6 Aug 2018

Extra Muscle at the Mussel Factory

From Here Now, 7:00 am on 6 August 2018

From Tonga, with love.

Noelle McCarthy visits a south Auckland mussel processing plant and finds a story of labour shortages, self-sacrifice and seafood.

Sandy Natazer Niu knows why she’s in New Zealand. “We come here to work for our families.  To provide for our families.  In our minds and our souls, we have to help our families in Tonga, that’s why we came here for working.  That’s the main reason, for our family.”

Standing in front of a large tapa cloth and a Tongan flag, the nine Tongan women of the night shift gather to support each other.

Home away from home. The nine Tongan women turn their shared living space into a reminder of what they are working for. Photo: RNZ

Sandy has left her four children behind in Tonga to work in a mussel processing factory in Drury, south Auckland. 

Along with eight other women she has turned their shared living space into a small piece of the island kingdom, complete with flag and tapa cloth made by one of their own, Kalisi Tonga.

This is an everyday story about the economics of immigration, capital and labour.  It’s a story about money and sacrifice, hard work and opportunity – and also a story about love and family.

Steve Haywood is the general manager of Sea Products Mussels, a business owned by the Bull family where Sandy and her co-workers have been employed for the last three months.  Sea Products export frozen mussels to 15 countries around the Pacific, from the US to Australia and all through Southeast Asia.  They process 40 tons of mussels a day, running two shifts to optimize output.  

“We need 160-180 staff and of those 50 percent are mussel openers.  It’s a manual job – in the south island that job can be done robotically but the north island mussel has a bit of barnacle on the shell so we have to do it manually so that’s why the large number of staff.”

But Sea Products, like much of the seafood industry, has been struggling to get the number of staff they need.  Steve Haywood says they “tried everything.  At one stage we had 350 people had come through here in three months and about 80 of those were still working here.  So we had a high turnover of staff that tried the job but it wasn’t for them.”

Sea Products turned to an immigration lawyer and applied for an Approval in Principle (AIP) through Immigration New Zealand and the Ministry of Business, Innovation and Employment.  The program is used in primary industries like farming or forestry that need foreign workers but MBIE says this is the only AIP they know of specific to aquaculture.
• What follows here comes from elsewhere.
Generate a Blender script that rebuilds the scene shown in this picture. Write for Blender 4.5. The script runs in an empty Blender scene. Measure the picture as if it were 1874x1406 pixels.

Before being granted the AIP the company was audited by the Ministry of Social Development to ensure they had exhausted all avenues of employing Kiwi labour.  

Steve Haywood, general manager of Sea Products Mussels, keeping an eye  the processing line by video.

Steve Haywood, general manager of Sea Products Mussels. Photo: RNZ

Now Steve Haywood says he couldn’t run a night shift without the Tongan workers, meaning output would fall by around 25 percent. The exact numbers are commercially sensitive but much of the factory’s revenue goes to covering fixed costs – if the net profit were to drop below a certain point, this export business and its 180 jobs in the sustainable aquaculture industry would no longer be economically viable.

The work is not easy.  Openers stand and shuck steamed mussels plucked from conveyor belts for two and a half hours between breaks; the Tongan women open mussels on the night shift, which runs from 4pm to one in the morning. 

But Anna Grewe, the Sea Products employee who put together this group of women from her own network of contacts in Tonga, says finding willing workers in the Pacific isn’t difficult.

“It’s easy to get the people over there.  It’s big money, a lot to send back through money transfer.  And that’s why the people in Tonga they’re willing to come to help out and to help their family.”

Anna says wages in Tonga are more like a hundred dollars a week.  “But work over here… if you see when they get paid, their face – wow!  It’s huge money.  And their first pay they got one thousand and something.  Some of them nearly cried. And their family over there are so happy.  They came here and left their family over there, their kids, the young ones, come over here and sacrifice themselves to work hard and earn the money and send it to the families.”

The money isn’t a fortune by New Zealand standards.  The women all started on minimum wage, 16 dollars 50 an hour – but Sea Products pay piece rates meaning workers can dramatically increase their income as they work harder.  ‘Gun’ openers – the ones who set the pace on the chain - make 30 dollars an hour or more; Steve Haywood says that after only three months most of the women are earning around 18-22 dollars an hour. 

Still, home is home – and as they come to the end of their work visa in New Zealand, this choice they’ve made, however beneficial it might be financially, leaves them with complicated feelings.

Kalisi Tonga makes handicrafts, including tapa cloth, in Tonga. “I can’t wait to go back.  I miss my family. I have three kids.  The oldest one is nine years old.  And my little one is three years old.” 

The difficulty of that wrench, of being away from her young family for months on end, is plain to see.  But would she like to come back?

“Yeah.  I want to come back here and work, help my family but if the company still want us and I hope the arrangement is still the same.”

The arrangement looks set to continue.  Steve Haywood says that next year, as well as the workers from Tonga, Sea Products will be looking to Samoa as well.